Colangelo’s minimalist approach to construction, with pure, clean lines, create a perfect canvas for his details.

In addition, Colangelo uses materials that emphasise the elements of fluidity and soft architectural structure. The first piece, a tailored jacket cut in a liquid viscose, the designer pointed to the hand stitching in the back that drew careful attention to the waist. Inset Metallic rings were omnipresent throughout, each one braided in leather by hand. The exact details carried through into a liquid columnar dress with an open back caught seductively at the side of the waist and held by the most delicate ties.

In describing the next silhouette, Colangelo explained developing the plisse knit –the viscose is finely pleated and then overprinted to release the colour when opened. For me, this provides a sculptural, beautiful drape on the body.– Gabriele Colangelo

An open weave dress of handwoven interlaced strands took three days to create; the underdress cut in brown silk organza to showcase the contrast of blue on brown. The details continued, a blue coat with back detail interest replicated the opening blazer silhouette, a leather jacket with fringes on the sleeve:

I love that the fringe is like the soft movement of a woman. It’s at this point that it brought home just how Gabriele understands femininity.
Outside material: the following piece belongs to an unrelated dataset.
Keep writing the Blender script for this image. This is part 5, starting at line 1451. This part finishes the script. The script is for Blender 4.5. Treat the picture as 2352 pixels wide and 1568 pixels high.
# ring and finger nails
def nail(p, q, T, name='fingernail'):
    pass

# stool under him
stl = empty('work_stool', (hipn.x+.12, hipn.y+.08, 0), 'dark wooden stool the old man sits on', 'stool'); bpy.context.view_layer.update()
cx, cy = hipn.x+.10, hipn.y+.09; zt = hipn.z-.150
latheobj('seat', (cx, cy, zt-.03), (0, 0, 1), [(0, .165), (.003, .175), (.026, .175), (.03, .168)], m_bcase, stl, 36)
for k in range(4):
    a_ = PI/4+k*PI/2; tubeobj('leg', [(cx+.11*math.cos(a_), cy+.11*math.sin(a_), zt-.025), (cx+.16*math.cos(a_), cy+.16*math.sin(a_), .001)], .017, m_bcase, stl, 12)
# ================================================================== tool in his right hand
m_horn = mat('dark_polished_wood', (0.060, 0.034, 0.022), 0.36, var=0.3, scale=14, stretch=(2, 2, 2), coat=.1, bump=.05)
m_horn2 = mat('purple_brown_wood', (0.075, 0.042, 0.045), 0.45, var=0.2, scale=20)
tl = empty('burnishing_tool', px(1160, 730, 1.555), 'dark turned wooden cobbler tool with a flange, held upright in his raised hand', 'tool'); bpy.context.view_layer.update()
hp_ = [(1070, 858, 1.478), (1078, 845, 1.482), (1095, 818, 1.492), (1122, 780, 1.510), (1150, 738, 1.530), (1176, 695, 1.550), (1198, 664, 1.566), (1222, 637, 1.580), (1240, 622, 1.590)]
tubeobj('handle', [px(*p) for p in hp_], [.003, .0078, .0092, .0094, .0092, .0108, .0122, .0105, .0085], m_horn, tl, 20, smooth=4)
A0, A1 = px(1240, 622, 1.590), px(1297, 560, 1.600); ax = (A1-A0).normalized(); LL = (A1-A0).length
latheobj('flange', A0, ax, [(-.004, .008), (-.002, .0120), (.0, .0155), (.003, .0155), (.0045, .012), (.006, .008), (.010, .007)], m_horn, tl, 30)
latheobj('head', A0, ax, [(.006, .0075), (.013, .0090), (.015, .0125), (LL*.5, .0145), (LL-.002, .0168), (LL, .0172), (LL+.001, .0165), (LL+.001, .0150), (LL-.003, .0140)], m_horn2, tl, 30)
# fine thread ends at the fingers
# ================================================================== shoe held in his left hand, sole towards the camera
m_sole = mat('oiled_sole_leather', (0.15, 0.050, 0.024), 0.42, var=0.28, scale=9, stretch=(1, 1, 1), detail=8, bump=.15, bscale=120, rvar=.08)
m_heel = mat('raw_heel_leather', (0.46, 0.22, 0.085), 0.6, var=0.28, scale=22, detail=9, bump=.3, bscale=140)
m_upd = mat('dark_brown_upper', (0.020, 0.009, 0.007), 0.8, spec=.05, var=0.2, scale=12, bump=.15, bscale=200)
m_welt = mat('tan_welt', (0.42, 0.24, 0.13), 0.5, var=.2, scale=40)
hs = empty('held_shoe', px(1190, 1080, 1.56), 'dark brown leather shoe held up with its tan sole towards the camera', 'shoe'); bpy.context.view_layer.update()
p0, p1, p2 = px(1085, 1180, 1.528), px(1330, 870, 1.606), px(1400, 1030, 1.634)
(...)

Colangelo developed a unique fabric and technique for this season. The jacquard fabric overlaid with a soft silken thread is colour blocked and overprinted; the hem cut to loosen the threads and create movement while at the same time exposing different layers. A top also in the same jacquard viscose displayed varying colours when opened. Here, Colangelo shared the importance of the contrast between the organic strictness of the organza shirt and the fluidity of the jacquard.

The colour palette of Lime, Malachite green, pale lime, blue and brown worked in perfect harmony, including off white; a coat and a dress of the identical hue bore the exact handcrafted details; every strand tied and knotted by hand to reveal long loose tendrils that floated around the silhouette.

Colangelo’s work is love at first sight. From something simple, intricacies are imagined, and with meticulous handcrafting, timeless pieces are born.